Have you ever left a movie feeling vaguely dissatisfied?  

You didn’t like the film but don’t know exactly why?

 Chances are, the movie failed in terms of story structure. 

 Storytelling
is so ingrained in us that it sets up certain expectations for how a
story should unfold.  

When those expectations are defied, it leaves us
vaguely unsettled.

A story is a character in pursuit of a goal in the face of an obstacle or challenge.

How the character resolves (or fails to resolve) the challenge
creates the drama and human interest that keeps us reading or listening.

HOW TO HOOK THE READER … 




1.) GET INTO YOUR PROTAGONIST’S HEAD RIGHT OFF AND STAY THERE.



2.) NO HEAD HOPPING


Readers will only know how the other characters are feeling through what your protagonist

 (POV
character) 

notices and perceives—their words, actions, facial
expressions, tone of voice, body language, etc.

3.) LEARN FROM THE DOCTOR DELIVERING A BABY

Slap your MC right out of the gate.   

It doesn’t need to be the main problem of the story,

but put something
on the first or second page that challenges him and makes the readers
start worrying about him.

 The difficulty or dilemma can be internal,
external, or interpersonal.

4.) GRAVITY TAKES NO BREAKS; IT ONLY GIVES THEM 


Introduce some opposition in the first few pages.  


Bring on a rival, an enemy, or a nasty villain fairly early to get things
moving fast and make your readers start biting their nails.

5.) SURPRISE!

 Surprise gets our attention by defying our expectations. 

We’re wired to
immediately start figuring out what’s actually going on, 

the better to
gauge whether the smack we’re about to receive will be on the lips or aside the head.

6.) SQUIRM!

 Science has proven that the brain uses emotion, rather than reason, to gauge what matters to us.

So it’s not surprising that when it comes to story, if we’re not feeling, we’re not reading.

 In a compelling story the reader slips into the protagonist’s skin and
becomes her/him –

feeling what she feels, wanting what she wants,
fearing what she fears.

7.) HEMINGWAY YOUR WORDS

Over 11,000,000 pieces of information dive-bomb our five senses every second. 

Don’t add to the reader’s input unless it is necessary.
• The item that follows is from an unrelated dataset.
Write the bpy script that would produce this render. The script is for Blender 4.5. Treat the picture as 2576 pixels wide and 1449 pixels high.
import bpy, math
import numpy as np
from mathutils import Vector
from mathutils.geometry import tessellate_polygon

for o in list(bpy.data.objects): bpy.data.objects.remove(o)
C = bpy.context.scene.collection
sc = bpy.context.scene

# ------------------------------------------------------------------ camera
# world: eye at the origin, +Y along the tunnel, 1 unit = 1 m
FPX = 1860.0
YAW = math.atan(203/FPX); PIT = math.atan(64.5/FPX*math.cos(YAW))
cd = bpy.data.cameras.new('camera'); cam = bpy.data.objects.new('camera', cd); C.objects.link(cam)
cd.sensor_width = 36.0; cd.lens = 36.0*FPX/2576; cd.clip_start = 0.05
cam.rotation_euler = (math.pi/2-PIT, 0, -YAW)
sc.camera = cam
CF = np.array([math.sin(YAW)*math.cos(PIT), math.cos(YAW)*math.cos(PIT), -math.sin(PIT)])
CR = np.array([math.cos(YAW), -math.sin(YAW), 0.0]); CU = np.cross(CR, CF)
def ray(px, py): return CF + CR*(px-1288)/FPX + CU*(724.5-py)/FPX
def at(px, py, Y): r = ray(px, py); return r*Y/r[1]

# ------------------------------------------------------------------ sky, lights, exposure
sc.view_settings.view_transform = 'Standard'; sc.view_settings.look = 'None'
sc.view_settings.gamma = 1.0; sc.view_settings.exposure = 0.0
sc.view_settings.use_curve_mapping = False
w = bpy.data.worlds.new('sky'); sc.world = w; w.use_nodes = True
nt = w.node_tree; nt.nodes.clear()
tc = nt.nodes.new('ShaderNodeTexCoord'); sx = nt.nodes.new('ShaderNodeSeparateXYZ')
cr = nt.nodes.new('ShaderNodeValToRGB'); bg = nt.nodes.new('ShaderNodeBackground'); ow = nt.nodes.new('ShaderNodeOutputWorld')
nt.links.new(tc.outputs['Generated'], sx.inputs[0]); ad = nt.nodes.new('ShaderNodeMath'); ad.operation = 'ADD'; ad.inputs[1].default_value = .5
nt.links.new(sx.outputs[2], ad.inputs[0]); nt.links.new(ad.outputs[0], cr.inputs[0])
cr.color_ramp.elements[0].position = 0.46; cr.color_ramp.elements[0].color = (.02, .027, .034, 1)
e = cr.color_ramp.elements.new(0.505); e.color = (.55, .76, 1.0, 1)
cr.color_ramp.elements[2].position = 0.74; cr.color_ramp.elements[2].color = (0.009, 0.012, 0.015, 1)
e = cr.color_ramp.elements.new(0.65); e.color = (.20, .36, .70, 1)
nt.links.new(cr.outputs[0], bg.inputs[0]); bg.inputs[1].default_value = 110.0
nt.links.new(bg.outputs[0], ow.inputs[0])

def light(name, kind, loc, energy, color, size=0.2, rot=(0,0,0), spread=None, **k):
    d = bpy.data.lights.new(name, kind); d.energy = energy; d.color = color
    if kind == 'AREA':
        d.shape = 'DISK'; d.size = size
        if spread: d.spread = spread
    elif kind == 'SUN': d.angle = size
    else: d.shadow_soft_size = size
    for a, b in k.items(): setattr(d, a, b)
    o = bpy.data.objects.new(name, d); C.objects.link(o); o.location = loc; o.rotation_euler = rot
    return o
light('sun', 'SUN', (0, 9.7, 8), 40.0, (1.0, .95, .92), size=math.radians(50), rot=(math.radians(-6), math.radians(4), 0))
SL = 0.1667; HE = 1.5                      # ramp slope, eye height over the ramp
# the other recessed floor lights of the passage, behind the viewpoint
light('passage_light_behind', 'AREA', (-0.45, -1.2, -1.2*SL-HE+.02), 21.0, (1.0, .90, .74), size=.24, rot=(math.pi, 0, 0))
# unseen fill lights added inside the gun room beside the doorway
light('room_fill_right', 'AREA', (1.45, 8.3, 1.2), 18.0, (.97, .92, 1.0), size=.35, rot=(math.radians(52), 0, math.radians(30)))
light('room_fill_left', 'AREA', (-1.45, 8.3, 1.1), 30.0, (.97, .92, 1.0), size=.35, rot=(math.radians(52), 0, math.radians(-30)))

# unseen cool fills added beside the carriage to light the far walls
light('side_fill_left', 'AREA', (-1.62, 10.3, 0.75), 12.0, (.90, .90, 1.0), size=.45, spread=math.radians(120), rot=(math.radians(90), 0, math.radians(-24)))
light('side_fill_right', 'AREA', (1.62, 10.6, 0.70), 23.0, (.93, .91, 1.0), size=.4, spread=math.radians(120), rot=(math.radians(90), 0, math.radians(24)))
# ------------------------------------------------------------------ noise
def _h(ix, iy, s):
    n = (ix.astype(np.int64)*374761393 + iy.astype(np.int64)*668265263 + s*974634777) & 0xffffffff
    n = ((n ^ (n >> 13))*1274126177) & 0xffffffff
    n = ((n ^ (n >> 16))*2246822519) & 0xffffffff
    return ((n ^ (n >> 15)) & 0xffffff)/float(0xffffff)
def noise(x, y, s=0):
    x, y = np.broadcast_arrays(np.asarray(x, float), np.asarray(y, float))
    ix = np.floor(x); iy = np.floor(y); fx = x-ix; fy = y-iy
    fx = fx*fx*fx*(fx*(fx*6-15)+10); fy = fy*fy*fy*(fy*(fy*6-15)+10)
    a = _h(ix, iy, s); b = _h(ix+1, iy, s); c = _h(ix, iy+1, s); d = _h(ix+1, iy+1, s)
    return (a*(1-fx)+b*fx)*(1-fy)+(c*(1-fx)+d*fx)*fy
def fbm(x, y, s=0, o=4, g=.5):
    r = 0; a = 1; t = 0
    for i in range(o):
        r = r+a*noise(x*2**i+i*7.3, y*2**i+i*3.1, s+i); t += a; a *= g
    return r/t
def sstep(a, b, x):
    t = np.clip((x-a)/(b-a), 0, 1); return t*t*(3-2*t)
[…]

Bore the reader; lose the reader.

8.)  NEVER BLUR THE FOCUS


We access the universal only through the very specific.  The story is in the specifics.

“Dario had a hard day.”

There are all sorts of hard days. Is Dario a door-to-door salesman or a Roman gladiator?

Use the” Eyes-Wide-Shut test.”

If you shut your eyes, can you see it? If not, then neither can the reader.

9.) MAKE THEM LAUGH

Life is hard enough for your reader.  Give them a chuckle or two in each chapter even if your tale is a dark one.

It is always darker after a light has died than if it had never existed at all. 




10.) CARE ABOUT YOUR STORY


If you care, it will carry over into your words.


Charlaine Harris stopped caring about Sookie 

and just continued to write the novels to keep her contract.


It showed.

However she redeemed herself with her Midnight, Texas novels.

Let’s hope her enthusiasm for those characters is not tarnished by the NBC series based on them.